Relieving isn’t completely foreign to Betances, who did it in the Arizona Fall League last year. That led me to believe he would open this season in the bullpen, but the team decided to give him that one last chance as a starter. He’s been doing the relief thing for a little more than five weeks now — he did spend eight days with the big league team as an extra arm, but he didn’t pitch and I don’t even remember him warming up — and the early results are positive:
Date | IP | H | R | ER | BB | SO | HR | HBP | Pit | Str | StL | StS | GB | FB | LD |
---|---|---|---|---|---|---|---|---|---|---|---|---|---|---|---|
2013-05-10 | 2.1 | 0 | 0 | 0 | 1 | 3 | 0 | 0 | 32 | 17 | 7 | 3 | 2 | 1 | 1 |
2013-05-14 | 2.0 | 2 | 1 | 1 | 0 | 1 | 0 | 0 | 32 | 18 | 6 | 1 | 4 | 3 | 2 |
2013-05-25 | 2.1 | 5 | 3 | 3 | 3 | 2 | 1 | 0 | 51 | 26 | 9 | 5 | 1 | 8 | 2 |
2013-05-29 | 2.1 | 2 | 1 | 1 | 0 | 3 | 0 | 0 | 37 | 26 | 5 | 10 | 4 | 2 | 0 |
2013-06-01 | 1.0 | 0 | 0 | 0 | 1 | 2 | 0 | 0 | 23 | 14 | 5 | 4 | 0 | 1 | 0 |
2013-06-04 | 3.0 | 1 | 0 | 0 | 0 | 4 | 0 | 0 | 43 | 27 | 7 | 6 | 2 | 4 | 0 |
2013-06-07 | 1.2 | 3 | 2 | 2 | 1 | 1 | 0 | 0 | 32 | 17 | 6 | 0 | 4 | 1 | 0 |
2013-06-11 (2) | 2.0 | 0 | 0 | 0 | 0 | 2 | 0 | 0 | 28 | 16 | 5 | 1 | 2 | 2 | 0 |
2013-06-14 | 2.0 | 0 | 0 | 0 | 0 | 4 | 0 | 0 | 29 | 21 | 8 | 6 | 1 | 2 | 0 |
2013-06-16 | 0.1 | 0 | 1 | 1 | 2 | 0 | 0 | 1 | 17 | 7 | 1 | 2 | 0 | 1 | 0 |
Total | 19.0 | 13 | 8 | 8 | 8 | 22 | 1 | 0 | 324 | 58% | 18% | 12% | 20 | 25 | 5 |
Yesterday’s outing — his first on less than two days of rest — was pretty rough, which uglifies the overall pitching line a bit.
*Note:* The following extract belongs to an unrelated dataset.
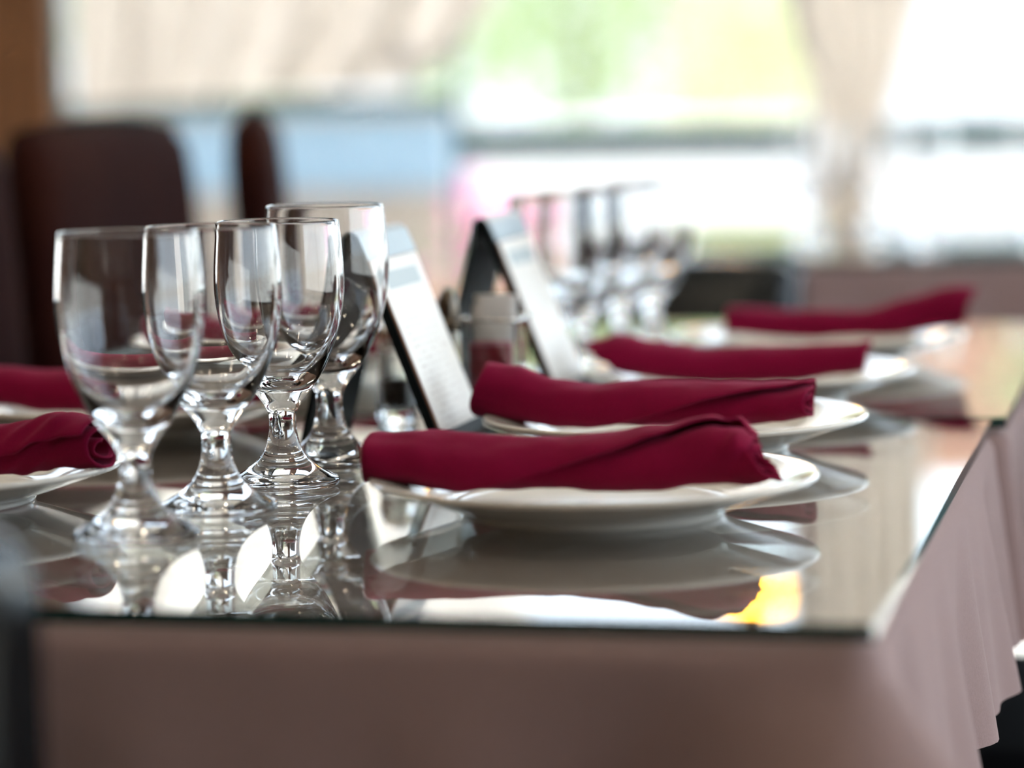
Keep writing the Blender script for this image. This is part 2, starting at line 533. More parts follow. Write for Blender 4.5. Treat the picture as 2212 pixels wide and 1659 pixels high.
def bush(name, loc, size, nleaf, m_, label, cat, leaf=0.09, trunk=0.0, group=None):
    t = empty(name, loc, 0, label, cat, group)
    me = bpy.data.meshes.new('foliage')
    vs, fs = [], []
    rnd = random.Random(hash(label) % 1000 if False else int(loc[0] * 100 + loc[1] * 7 + 1000))
    for k in range(nleaf):
        while True:
            p = Vector((rnd.uniform(-1, 1), rnd.uniform(-1, 1), rnd.uniform(-1, 1)))
            if 0.25 < p.length < 1: break
        p = Vector((p.x * size[0], p.y * size[1], p.z * size[2] + trunk + size[2]))
        d = Vector((rnd.gauss(0, 1), rnd.gauss(0, 1), rnd.gauss(0, 1))).normalized()
        s = d.orthogonal().normalized()
        L = leaf * rnd.uniform(.7, 1.3)
        i = len(vs)
        vs += [p, p + d * L * .5 + s * L * .3, p + d * L, p + d * L * .5 - s * L * .3]
        fs.append((i, i + 1, i + 2, i + 3))
    me.from_pydata([tuple(v) for v in vs], [], fs)
    o = obj('foliage', me, m_, t, False)
    o['kind'] = 'stuff'
    h = trunk + size[2] * 1.1
    obj('trunk', tube([(0, 0, 0), (0.02, 0, h * .5), (0, 0.03, h)], [0.06 + .02 * trunk, 0.045, 0.015], 10), M_BARK, t)
    return t
bush('street_tree', (0.4, 17.0, -0.1), (1.5, 1.3, 1.25), 2600, M_LEAF, 'broad green tree outside the middle window', 'tree', 0.14, 0.85)
bush('street_tree', (-1.9, 19.0, -0.1), (1.4, 1.3, 1.5), 2200, M_LEAF, 'green tree outside behind the left curtain', 'tree', 0.14, 0.9)
bush('street_tree', (4.6, 19.0, -0.1), (1.6, 1.3, 1.5), 2200, M_LEAF, 'green tree outside at the right hand window', 'tree', 0.14, 1.0)
bush('garden_shrub', (0.98, 12.3, -0.1), (0.36, 0.34, 0.75), 1600, M_LEAFY, 'yellow green shrub behind the white stucco wall', 'shrub', 0.08, 0.12)
# pale house across the street
hs = empty('street_house', (0.2, 30, -0.1), 0, 'pale house with a terracotta roof across the street', 'house')
obj('house_wall', box(-9, 9, 0, 6, 0, 2.9), M_WHITEWALL, hs, False)
obj('roof', prism([(-9.4, 2.9), (9.4, 2.9), (7.0, 4.6), (-7.0, 4.6)], -.4, 6.4), M_ROOF, hs, False)
for wx in (-6, -2.5, 2.5, 6):
    wn = obj('house_window', box(wx - .6, wx + .6, -.03, .02, 1.0, 2.2), M_FRAME, hs, False)
    obj('house_pane', box(wx - .52, wx + .52, -.05, -.03, 1.08, 2.12), M_PANE, wn, False)
# flower tub
ft = empty('flower_tub', (-0.06, 7.5, -0.1), 0, 'tall terracotta tub of pink flowers outside the middle window', 'planter')
obj('tub', lathe([(0, 0), (0.09, 0), (0.12, 0.03), (0.14, 0.55), (0.155, 0.56), (0.155, 0.60), (0.13, 0.60), (0.125, 0.54), (0, 0.54)], 32), M_POT, ft)
fl = bmesh.new()
rnd = random.Random(4)
for k in range(60):
    a = rnd.uniform(0, 6.28); r = rnd.uniform(0, .13); z = .68 + rnd.uniform(0, .2) - r * .4
    c = Vector((r * math.cos(a), r * math.sin(a), z))
    ax = Vector((math.cos(a) * .6, math.sin(a) * .6 - .3, .6)).normalized()
    s1 = ax.orthogonal().normalized(); s2 = ax.cross(s1)
    for q in range(5):
        th = q * 1.2566
        d = s1 * math.cos(th) + s2 * math.sin(th); e = ax.cross(d)
        pts = [c, c + d * .018 + e * .012 + ax * .004, c + d * .033 + ax * .008, c + d * .018 - e * .012 + ax * .004]
        fl.faces.new([fl.verts.new(p) for p in pts])
tag(obj('blossoms', fl, M_PETAL, ft, False), kind='stuff')
lf = bmesh.new()
for k in range(120):
    a = rnd.uniform(0, 6.28); r = rnd.uniform(0, .14); z = .58 + rnd.uniform(0, .18)
    c = Vector((r * math.cos(a), r * math.sin(a), z)); d = Vector((rnd.gauss(0, 1), rnd.gauss(0, 1), rnd.gauss(.3, 1))).normalized(); s = d.orthogonal().normalized()
    lf.faces.new([lf.verts.new(p) for p in (c, c + d * .02 + s * .012, c + d * .045, c + d * .02 - s * .012)])
tag(obj('leaves', lf, M_LEAF, ft, False), kind='stuff')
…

Otherwise Betances has thrown an acceptable amount of strikes (58% compared to 55% last year) and gotten plenty of swings and misses (12%). He had walked only six batters before yesterday, including just two during one 12-inning stretch, which is substantially better than his career norm. Of course, we’re talking about 19.0 innings. Given his history, it’s impossible to trust that walk rate at this point.
According to Donnie Collins, Betances was sitting 93-95 mph with his fastball while topping out at 98 in his last outing over the weekend. That is a tick better that his velocity as a starter but not a huge spike. Besides, raw stuff was never the question here. Betances always threw hard and missed bats. The problem was staying around the plate, like basic strike-throwing. I’m not even talking about being pinpoint and dotting the corners, just getting around the general area of the zone was an issue.
I do wonder about the mental aspect of going from starter to reliever as well. Perhaps Betances has a hard time focusing and pacing himself as a starter — Tim Lincecum said that was the case for him a few weeks ago — and the bullpen makes life easier. He can focus on his two best pitches and adopt a simple grip it and rip it mentality without worrying about being efficient or having to turn a lineup over multiple times. I have no idea if this is the case, I’m just spit-balling here. There is a mental aspect to this that has to be considered though.
Relievers can survive with below-average command, especially when they can pump mid-to-high-90s heat with a swing-and-miss breaking ball. They aren’t ideal late-inning guys, but the middle innings need love too. Betances has another two and a half months to get acclimated to the bullpen and show the Yankees — and the other 29 teams, for that matter — he is worth keeping on the 40-man roster over the winter and carrying as a sixth or seventh reliever at the outset of 2014. The odds are against it working, but Betances has shown some improvement as a reliever. He’s gone from no-shot to long-shot.